The Delusion of “Brand Positioning”

The world has gone bananas. Let’s end this nonsense.

If you’re using the term “brand positioning,” you’re probably thinking about it wrong. Here’s why this matters more than you think.

First, let’s clear something up: There’s no such thing as “brand positioning.” There’s just positioning. And the difference isn’t just semantic – it reveals a fundamental misunderstanding that’s costing businesses millions.

The Problem with “Brand Positioning”

When people talk about “brand positioning,” they’re usually thinking about marketing tactics, slogans, or brand identity. They’re thinking small. And they’re missing the entire point of what positioning really is.

Positioning isn’t a marketing exercise.

It’s not a branding strategy.

It’s the atomic core of your entire business.

Let me prove it to you.

Think about Volvo.

They don’t have a “brand position” around safety.

Safety IS their position.

It drives everything:

  • How they design cars
  • What features they develop
  • Which innovations they pursue
  • Where they spend R&D money
  • How they train employees
  • Why they make every business decision

See the difference?

Your brand doesn’t have a position.
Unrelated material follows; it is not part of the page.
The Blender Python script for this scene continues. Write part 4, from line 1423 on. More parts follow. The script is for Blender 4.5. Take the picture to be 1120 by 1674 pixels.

Your business owns a position in the mind of your customer, and your brand is just one of many ways that position is expressed.

When you understand this, everything changes.

You stop thinking about:

  • Brand guidelines
  • Marketing messages
  • Visual identity

And start thinking about:

  • Fundamental business strategy
  • Market leadership
  • Category ownership
  • Mental territory

So how did this mess get started?

The term “positioning” was introduced by Al Ries and Jack Trout to describe what you do to the mind of the prospect, not what you do to a product or brand. Somewhere along the way, marketers got hold of it and reduced it to a branding exercise.

Tesla doesn’t have a “brand position” around the future of transportation. They ARE the future of transportation. This drives every decision, from engineering to retail strategy to customer service.

Red Bull doesn’t have a “brand position” around human performance. They OWN human performance in the mind of the consumer. Everything they do – from product development to event creation to content strategy – reinforces this position.

Why does this matter?

This isn’t just semantics. When you think of positioning as a “brand” thing:

  • You limit its scope
  • You reduce its impact
  • You miss opportunities
  • You make tactical rather than strategic decisions

What to do instead:

Stop thinking about “brand positioning.” Start thinking about what position your business can own in the mind of your customer. Let that drive everything else.

Remember: Your brand doesn’t have a position. Your business owns a position, and your brand is just one way you express it.